Not sure where you get your concept of “Black Swan events” but *by definition *they are NOT ordinary events. They are extraordinary events, without precedent, rare, unpredictable, with extreme impact, that makes sense only retrospectively The metaphor refers to that which is felt to not exist before occurs. Yes those sort of unprecedented events are better modelled with a power law than the normal curve but the key aspect of them is that no one sees them coming or knows what they will be.
As the WSJ describes them:
The very latest national poll from CNN shows Trump 45, Clinton 43, Johnson 7, Stein 2. Clinton is up only 1% in the latest Virginia poll. BetFair shows 30% as the chance for GOP White House.
I certainly hope you optimists are all right and Hillary wins in a landslide. It’s very hard to imagine where Trump can be getting the votes to lead 45-43. But this is the most important election of our lives; let’s not fall victim to wishful thinking and complacency.
I’m glad you mentioned the fall of LTCM as the source of the “black swan” analogy. Expecting a complex financial variable to fit a simple Gaussian model was quite short-sighted — I don’t care if Nobel Prize-winners fell victim to this blunder.
In the decade before the collapse of LTCM I had several friends who were top experts in information analysis. Many of them were well aware that many real-world series should be modeled with power series, not Gaussian-fitting.
Of course this is all tangential to some extent. As shown in my last post, Trump may emerge victorious without any swan, black or otherwise.

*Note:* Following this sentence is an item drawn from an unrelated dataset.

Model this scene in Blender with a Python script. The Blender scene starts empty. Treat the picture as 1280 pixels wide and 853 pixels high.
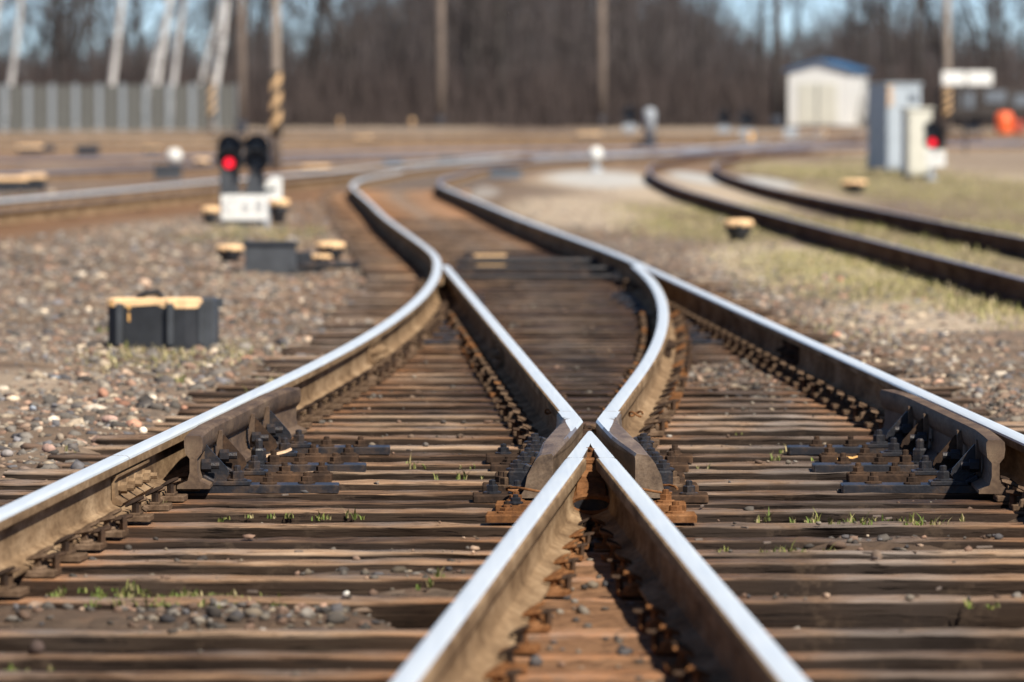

I’m an optimist, but already in polls and other posts I predicted that the election was going to be close. Still a Clinton win, but a very sad lesson that the Republicans will learn. That they came close to winning by stopping to pretend that they are not just only tolerating their bigots and ignorants. And that the establishment will become more willing to normalize the bigotry and ignorance of the ones they used to just pander before.
It will not be just the members of the Republican party the ones that will suffer a lot in the future.
and now she’s down to +2.4 in a two way and +3.3 in a three way.
How about before we slam Silver’s model we first predict where the race settles. Is this the settling point? Or should we expect a little more tightening first?
Now TPP and Clinton’s pretty obvious lying about her position is back in the news thanks to the President pushing it hard. She’s had some pretty vicious news cycles lately while Trump has been unusually quiet.
You mean “quiet” ever since his stunning diplomatic triumph in Mexico?
Well I’m on record: Polls showing Clinton +5 with swings +/- 3 around it. Any aggregated results outside that range regressing towards that mean fairly quickly.
Do you have a prediction to share?
Relatively speaking he’s been very quiet, and his trip to Mexico was clearly a big success. That combined with Clinton not running a sensational campaign is why he’s doing better in the polls lately.